When I first met my husband back in 2012, we were both a bit relationship jaded. We’d each been through the heartbreak of a relationship destroyed by complacency, and we were scared of getting hurt again. Loving someone is vulnerable, and it took over a year before we finally felt safe enough to go ‘all in’.
Reaching that point meant trusting we were on the same page. Not just in our relationship, but in the vision we had for our lives. And if there’s one philosophy that helped us create that vision, it’s minimalism.
Minimalism is a powerful philosophy for a more meaningful, joy-filled life, and it’s been game-changing for us. It hasn’t just helped us create our ideal lifestyle – it’s helped us stay connected through the ups and downs along the way.
It keeps us focused on what’s truly important in our relationship, so we always feel appreciated and chosen. It prevents us from taking each other for granted or allowing our connection to become stale.

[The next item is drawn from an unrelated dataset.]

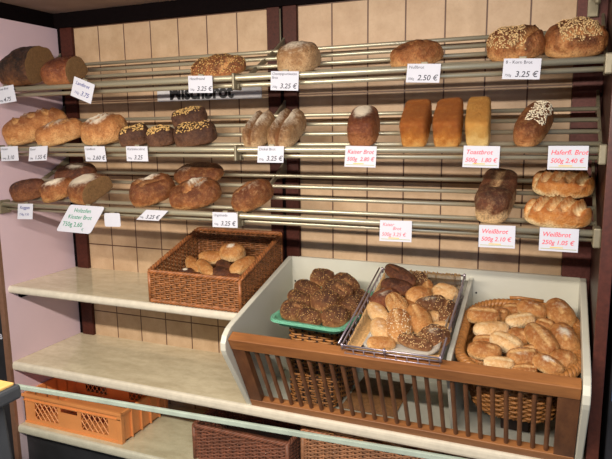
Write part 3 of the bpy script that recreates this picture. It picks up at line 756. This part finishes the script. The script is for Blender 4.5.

So if you’re looking for ways to strengthen your relationship, here are 4 ways minimalism can help.
1. Be Present
Sometimes your partner is trying to tell you about their day, but you’re busy thinking about that unsent email. Or they come home from work and you barely look up from your phone. Over time this wears a relationship down. But minimalism can help.
Minimalism isn’t just about owning fewer things – it’s about being present in your life. But it requires conscious effort.
When you’re together, remove as many distractions as possible. If your partner asks for your attention, give it to them completely. Unplug from technology as much as you can. It will help you both feel more appreciated and important, and will open the door to deeper connection as well.
2. Simplify your time together
A lot of couples complain to us that they don’t have enough time for each other. But when we scratch the surface, the reason why soon becomes apparent: Their schedules are jam-packed with work, social engagements and outings.
It sounds great at first (look at all the cool funky things we’re doing!). But overscheduling means you miss out on the things that matter most: quality time with your loved ones.
When it comes to experiences in life, the same minimalism rules apply as they do to ‘things’: less is more, and quality over quantity.
Find what you love doing together and do that. For us it’s swimming in the ocean, bird watching and nature walks. We simply prioritize these activities as much as possible.
But sometimes the most fulfilling experiences are when you don’t do much at all: a snuggly Sunday morning at home together can be the best kind of quality time there is.
3. Create a solid financial plan
One benefit of minimalism is that you end up spending less, which usually means you have more money in the bank. That extra cash can help remove the relationship strain that money woes and debt can bring. But are you using that money to its full advantage?
With the power of compound interest, some of your biggest relationship goals could be closer than you realize. We first created our financial plan when we stumbled across the FIRE movement (Financial Independence, Retire Early). This one article completely changed our relationship with money and helped us created a level of financial freedom we’d never dreamed out.
Your relationship goals may have nothing to do with early retirement (it’s not our main goal either). Whether you want to start a business, travel the world or become a full-time philanthropist, a solid financial plan will help you get there.
4. Appreciate the Little Moments (And say thank you)
Minimalism has taught us to appreciate and value the everyday blessings without the need to chase bigger and better. And it’s a deeply nourishing mindset for our relationship too.
The small moments make up the fabric of your relationship, and they’re consistently the things people say they miss the most when their partner’s not around.
Waking up next to your love first thing in the morning. The way they stick out their tongue when they’re concentrating. Snuggling on the couch together to watch your favorite TV show. These precious moments are there every single day, yet too often we miss them.
Minimalism helps you to slow down and notice these little things. It enriches your connection and appreciation for each other. It helps you realize just how full and meaningful your life really is, no matter how many ‘things’ you own.
Applying minimalism to your relationship doesn’t have to be hard. It’s about identifying what’s important to you, prioritizing it and then letting go of the rest. Whether it’s improving your quality time or creating inspiring financial goals, a little bit can go a long way in creating a happier and healthier relationship.
How could your relationship benefit from these tips? What areas of your relationship need the most love right now?